Friday 10 January 2014

Lasting Damage by Sophie Hannah

Lasting Damage
by
Sophie Hannah
I read this one because I am new to my in person book club and this was what they had decided to read.  I didn’t know anything about the author or even heard of her before.
My first impressions were that it probably wasn’t the sort of book I’d normally pick up: for the first few chapters I thought it was over written, that the author needed a better editor to help condense the text. However, as I read on the plot began to really grasp me and my criticism of the style slipped. I couldn’t work out weather there had been a murder or not, or whether I was reading a murder mystery or a physiological thriller. In the end, for me, the plot worked but the story took too long to tell.
Connie sees a dead woman whist viewing a video tour of a house on a Property web site. By the time she wakes her husband, Kit,  to see it there is no trace of the dead woman and no sign’s or anything untoward in the house. Will anyone believe her? We follow her attempts to get to the bottom of this. The chapters are interspersed with Police Exhibit records, and the book starts with a short chapter indicating that she is going to die because of the Gilpatricks, people she doesn’t know. So as readers we are being conditioned into thinking that there is a death and that perhaps it is her own. One thing I do think is clever is this pre suggestion by the author onto the reader, a technique which she has one of the characters use to great effect in a police interview. 
The explanation of the plot comes all at the end, climaxing in a repetition of the opening chapter to complete the loop.  On the front of my copy of the paperback there is a quote from a review written in The Independent ‘Hannah takes domestic scenarios, adds disquieting touches and turns up suspense until you’re checking under the bed for murders’. Do I agree with this? Somewhat. Yes, the domestic scenes in the book provide the root of the story, and to some extent I did feel the suspense as I clearly kept reading the book.

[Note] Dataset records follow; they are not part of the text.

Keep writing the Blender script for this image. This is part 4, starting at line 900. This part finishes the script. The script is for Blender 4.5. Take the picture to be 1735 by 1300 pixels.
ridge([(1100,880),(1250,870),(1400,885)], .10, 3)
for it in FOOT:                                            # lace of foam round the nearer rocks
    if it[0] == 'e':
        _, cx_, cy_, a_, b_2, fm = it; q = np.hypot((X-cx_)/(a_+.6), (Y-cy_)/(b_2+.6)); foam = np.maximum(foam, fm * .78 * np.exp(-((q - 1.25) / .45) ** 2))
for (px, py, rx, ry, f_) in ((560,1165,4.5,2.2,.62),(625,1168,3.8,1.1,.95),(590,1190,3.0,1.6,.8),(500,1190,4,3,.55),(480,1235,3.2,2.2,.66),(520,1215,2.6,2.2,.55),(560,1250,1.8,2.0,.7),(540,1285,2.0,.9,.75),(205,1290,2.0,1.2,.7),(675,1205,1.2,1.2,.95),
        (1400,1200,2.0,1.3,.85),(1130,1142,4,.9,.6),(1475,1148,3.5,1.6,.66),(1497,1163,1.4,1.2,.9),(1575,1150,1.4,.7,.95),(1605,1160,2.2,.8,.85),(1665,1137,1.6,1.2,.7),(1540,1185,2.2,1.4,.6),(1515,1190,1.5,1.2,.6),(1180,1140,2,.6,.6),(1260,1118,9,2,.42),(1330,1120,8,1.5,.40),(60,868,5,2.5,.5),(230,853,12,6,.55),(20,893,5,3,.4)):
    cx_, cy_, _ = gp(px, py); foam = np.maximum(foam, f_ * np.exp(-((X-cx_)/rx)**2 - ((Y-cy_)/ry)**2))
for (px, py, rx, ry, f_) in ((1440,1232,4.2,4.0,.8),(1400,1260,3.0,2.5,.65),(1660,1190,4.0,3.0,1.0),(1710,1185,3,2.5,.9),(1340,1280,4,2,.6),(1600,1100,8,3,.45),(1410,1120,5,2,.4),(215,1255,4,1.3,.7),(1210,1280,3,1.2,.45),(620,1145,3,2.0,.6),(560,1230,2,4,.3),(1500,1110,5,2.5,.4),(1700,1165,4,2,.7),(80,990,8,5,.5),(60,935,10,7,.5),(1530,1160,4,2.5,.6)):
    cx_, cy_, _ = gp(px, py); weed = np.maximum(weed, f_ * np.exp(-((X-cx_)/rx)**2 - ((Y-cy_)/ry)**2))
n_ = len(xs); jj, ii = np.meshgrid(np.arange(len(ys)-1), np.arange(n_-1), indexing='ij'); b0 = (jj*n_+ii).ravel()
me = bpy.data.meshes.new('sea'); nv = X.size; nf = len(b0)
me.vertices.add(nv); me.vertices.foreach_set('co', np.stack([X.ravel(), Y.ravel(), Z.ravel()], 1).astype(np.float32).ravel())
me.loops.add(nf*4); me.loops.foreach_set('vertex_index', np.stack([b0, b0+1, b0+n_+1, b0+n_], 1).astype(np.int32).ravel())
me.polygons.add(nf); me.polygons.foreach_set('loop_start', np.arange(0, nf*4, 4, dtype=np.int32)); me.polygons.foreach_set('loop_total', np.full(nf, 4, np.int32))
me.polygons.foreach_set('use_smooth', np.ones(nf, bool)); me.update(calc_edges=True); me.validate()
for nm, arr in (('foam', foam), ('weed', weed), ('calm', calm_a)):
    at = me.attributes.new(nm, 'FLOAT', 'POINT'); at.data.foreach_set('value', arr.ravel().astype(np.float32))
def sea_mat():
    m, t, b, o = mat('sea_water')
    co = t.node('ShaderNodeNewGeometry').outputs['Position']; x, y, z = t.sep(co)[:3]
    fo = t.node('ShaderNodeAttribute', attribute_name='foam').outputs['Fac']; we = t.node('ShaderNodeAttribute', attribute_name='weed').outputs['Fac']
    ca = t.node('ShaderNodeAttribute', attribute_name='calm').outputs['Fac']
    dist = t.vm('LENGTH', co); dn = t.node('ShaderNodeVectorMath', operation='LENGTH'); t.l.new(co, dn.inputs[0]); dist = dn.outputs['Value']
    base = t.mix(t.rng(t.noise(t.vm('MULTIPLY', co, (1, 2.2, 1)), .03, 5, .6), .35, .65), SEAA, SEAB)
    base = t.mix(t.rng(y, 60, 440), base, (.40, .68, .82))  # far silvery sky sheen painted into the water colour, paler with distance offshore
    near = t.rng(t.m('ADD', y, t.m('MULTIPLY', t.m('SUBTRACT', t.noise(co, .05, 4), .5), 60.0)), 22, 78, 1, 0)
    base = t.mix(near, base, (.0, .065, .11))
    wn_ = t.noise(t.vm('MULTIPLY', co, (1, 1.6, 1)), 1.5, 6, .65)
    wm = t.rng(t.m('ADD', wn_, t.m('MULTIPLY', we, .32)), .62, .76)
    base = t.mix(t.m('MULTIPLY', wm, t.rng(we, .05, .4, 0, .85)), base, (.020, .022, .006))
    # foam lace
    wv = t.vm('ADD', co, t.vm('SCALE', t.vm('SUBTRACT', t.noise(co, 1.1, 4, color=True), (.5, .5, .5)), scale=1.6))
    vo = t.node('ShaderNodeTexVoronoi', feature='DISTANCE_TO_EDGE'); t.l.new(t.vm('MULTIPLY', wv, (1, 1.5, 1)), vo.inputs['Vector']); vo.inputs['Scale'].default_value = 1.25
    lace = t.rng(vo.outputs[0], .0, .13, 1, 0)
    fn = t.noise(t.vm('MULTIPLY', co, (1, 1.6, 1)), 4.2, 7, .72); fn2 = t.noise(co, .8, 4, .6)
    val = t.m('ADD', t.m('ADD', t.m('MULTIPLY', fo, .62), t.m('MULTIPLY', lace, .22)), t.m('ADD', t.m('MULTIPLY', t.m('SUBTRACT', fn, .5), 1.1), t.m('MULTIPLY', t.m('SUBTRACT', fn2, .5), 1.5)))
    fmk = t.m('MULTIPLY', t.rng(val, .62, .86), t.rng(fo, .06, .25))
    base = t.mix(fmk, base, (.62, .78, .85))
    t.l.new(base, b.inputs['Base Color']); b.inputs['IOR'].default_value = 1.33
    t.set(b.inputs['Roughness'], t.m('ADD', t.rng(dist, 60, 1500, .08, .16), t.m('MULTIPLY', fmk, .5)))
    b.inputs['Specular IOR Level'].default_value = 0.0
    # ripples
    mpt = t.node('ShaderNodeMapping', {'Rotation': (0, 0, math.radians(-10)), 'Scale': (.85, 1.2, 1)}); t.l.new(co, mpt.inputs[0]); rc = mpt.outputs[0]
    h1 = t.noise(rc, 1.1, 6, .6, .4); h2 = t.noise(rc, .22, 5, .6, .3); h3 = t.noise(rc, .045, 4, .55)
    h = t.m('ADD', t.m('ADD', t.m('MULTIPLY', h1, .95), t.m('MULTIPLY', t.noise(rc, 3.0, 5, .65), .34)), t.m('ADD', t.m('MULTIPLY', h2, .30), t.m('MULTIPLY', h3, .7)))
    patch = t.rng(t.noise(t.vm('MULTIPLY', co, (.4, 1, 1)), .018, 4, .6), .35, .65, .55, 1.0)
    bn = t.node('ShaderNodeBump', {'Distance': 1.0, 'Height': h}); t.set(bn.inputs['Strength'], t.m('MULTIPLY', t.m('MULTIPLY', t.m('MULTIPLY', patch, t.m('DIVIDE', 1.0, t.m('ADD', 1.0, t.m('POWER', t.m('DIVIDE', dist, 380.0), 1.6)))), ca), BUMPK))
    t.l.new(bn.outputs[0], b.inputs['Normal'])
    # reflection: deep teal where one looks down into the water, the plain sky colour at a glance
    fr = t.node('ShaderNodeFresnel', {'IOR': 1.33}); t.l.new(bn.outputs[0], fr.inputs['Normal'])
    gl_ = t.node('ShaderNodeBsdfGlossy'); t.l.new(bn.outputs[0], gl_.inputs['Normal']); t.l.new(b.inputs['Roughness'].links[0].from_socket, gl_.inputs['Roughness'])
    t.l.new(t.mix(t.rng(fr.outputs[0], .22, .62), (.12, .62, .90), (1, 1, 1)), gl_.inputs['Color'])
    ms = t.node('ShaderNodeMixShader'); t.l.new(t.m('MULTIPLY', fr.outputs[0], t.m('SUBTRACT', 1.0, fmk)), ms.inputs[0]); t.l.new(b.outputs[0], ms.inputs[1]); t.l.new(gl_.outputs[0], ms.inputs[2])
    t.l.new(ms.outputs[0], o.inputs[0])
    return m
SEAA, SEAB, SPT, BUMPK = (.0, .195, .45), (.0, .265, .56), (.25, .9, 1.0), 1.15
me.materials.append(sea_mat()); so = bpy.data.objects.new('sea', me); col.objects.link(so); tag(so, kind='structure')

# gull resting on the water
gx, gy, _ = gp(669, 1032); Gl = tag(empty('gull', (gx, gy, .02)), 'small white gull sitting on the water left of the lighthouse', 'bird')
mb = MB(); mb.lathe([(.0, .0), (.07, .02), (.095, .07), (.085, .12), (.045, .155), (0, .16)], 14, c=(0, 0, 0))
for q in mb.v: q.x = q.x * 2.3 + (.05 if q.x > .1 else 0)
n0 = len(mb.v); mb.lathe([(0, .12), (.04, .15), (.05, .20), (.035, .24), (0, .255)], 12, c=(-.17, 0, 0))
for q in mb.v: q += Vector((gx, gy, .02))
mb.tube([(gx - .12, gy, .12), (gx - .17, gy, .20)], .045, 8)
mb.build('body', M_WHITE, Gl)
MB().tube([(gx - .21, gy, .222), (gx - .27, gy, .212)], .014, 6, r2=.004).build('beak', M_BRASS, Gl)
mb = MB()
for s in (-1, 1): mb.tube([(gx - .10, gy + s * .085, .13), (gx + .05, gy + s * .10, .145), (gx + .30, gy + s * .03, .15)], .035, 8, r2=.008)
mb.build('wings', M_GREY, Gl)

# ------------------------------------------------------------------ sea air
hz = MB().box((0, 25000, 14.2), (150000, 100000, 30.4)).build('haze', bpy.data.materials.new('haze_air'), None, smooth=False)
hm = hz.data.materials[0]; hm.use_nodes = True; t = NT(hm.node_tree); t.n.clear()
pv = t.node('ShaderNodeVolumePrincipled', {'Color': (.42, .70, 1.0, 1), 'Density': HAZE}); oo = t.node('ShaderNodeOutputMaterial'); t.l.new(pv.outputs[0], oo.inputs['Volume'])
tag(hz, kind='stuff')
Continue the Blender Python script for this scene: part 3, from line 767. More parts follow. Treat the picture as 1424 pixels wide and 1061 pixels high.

I concluded that it would make a better serialised TV thriller – for me there was much more detail of Connie’s family than was required for their part in the story – we have to understand her family ties to buy into Kit’s greater plan – but it is overdone, a TV version could show this much more succinctly without detracting from the dramatic ending.
For me the ending was almost in two parts and I question the need for the final one –  I can see that it is meant to provide the trigger for the behaviour  which plays out in the story, but I can’t help but wonder whether it would have worked just as well without it.
ashramblings verdict 3*: a satisfying thriller in need of a trim.